2250 Views Kampala, Uganda

In short
Most of the new arrivals from Yei say they received letters warning them to evacuate the town in anticipation of conflict between rebels and government forces.

Refugee flows from South Sudan into Uganda have doubled in the past ten days, growing to more than 52,000 people since violence escalated three weeks ago.

Most of the new arrivals are from Yei, a city that lies close to the borders of Uganda and the Democratic Republic of Congo. They say they received letters warning them to evacuate the town in anticipation of conflict between rebels and government forces. 

Others are from Eastern Equatorial, with smaller numbers from the capital Juba and Upper Nile state.

The refugees have also reported that armed groups operating across different parts of South Sudan are looting villages, murdering civilians and forcibly recruiting young men and boys into their ranks. They add that armed groups operating on roads to Uganda are preventing people from fleeing South Sudan.

Charlie Yaxley, the spokesperson of the United Nations High Commission for Refugees - UNHCR in Kampala says that many of the children registered at the reception centres have lost one, or both of their parents.

"Many took advantage of the opportunity to flee alongside Ugandan military convoys evacuating Ugandan nationals," Yaxley said in a statement issued this afternoon.

Kenya has also reported the arrival of 1,000 refugees in the same period, while 7,000 have fled to Khartoum.

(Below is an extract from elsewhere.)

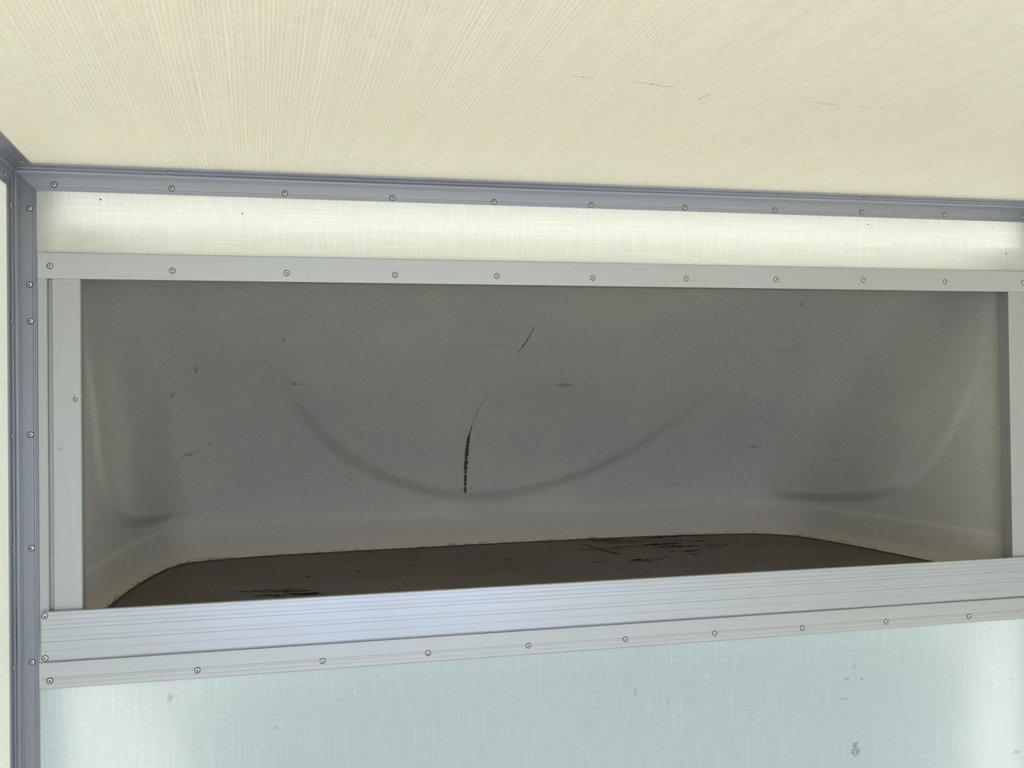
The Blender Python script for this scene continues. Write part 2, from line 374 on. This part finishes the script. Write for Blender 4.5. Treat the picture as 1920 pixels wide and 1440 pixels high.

In total, 60,000 people have fled the country in less than one month, bringing the overall number of South Sudanese refugees in neighboring countries since December 2013 to nearly 900,000.  

Both Kenya and Uganda are reporting rising cases of severe malnutrition, particularly among very young children. Those found to be suffering are being placed on food nourishment programmes to bring them back to health.

Yaxley adds the generalized collapse in the protection of civilians is also affecting many of the 250,000 refugees, mainly from Sudan, Ethiopia, and the DRC.   Aid agencies are unable to provide urgent help to needy populations.

With over 2.6 million of its citizens forcibly displaced, the world's youngest nation currently ranks among the countries with the highest levels of conflict-induced population displacement globally. Half the population relies on humanitarian aid.